Wireless network signals with moderately correlated shadowing still appear Poisson

TL;DR

This paper demonstrates that in wireless networks with moderately correlated shadowing, the distribution of signal strengths at a fixed point closely resembles a Poisson process, extending previous results to correlated shadowing scenarios.

Contribution

It provides bounds on the deviation of the signal strength process from a Poisson process under correlated shadowing, generalizing prior independent shadowing results.

Findings

Signal strengths are approximately Poisson under strong shadowing and moderate correlation.

Theoretical bounds quantify the closeness to a Poisson process.

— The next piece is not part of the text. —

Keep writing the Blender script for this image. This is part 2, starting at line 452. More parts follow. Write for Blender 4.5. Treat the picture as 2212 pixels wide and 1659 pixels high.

Results apply to both deterministic and random transmitter placements.

Abstract

We consider the point process of signal strengths emitted from transmitters in a wireless network and observed at a fixed position. In our model, transmitters are placed deterministically or randomly according to a hard core or Poisson point process and signals are subjected to power law path loss and random propagation effects that may be correlated between transmitters. We provide bounds on the distance between the point process of signal strengths and a Poisson process with the same mean measure, assuming correlated log-normal shadowing. For "strong shadowing" and moderate correlations, we find that the signal strengths are close to a Poisson process, generalizing a recently shown analogous result for independent shadowing.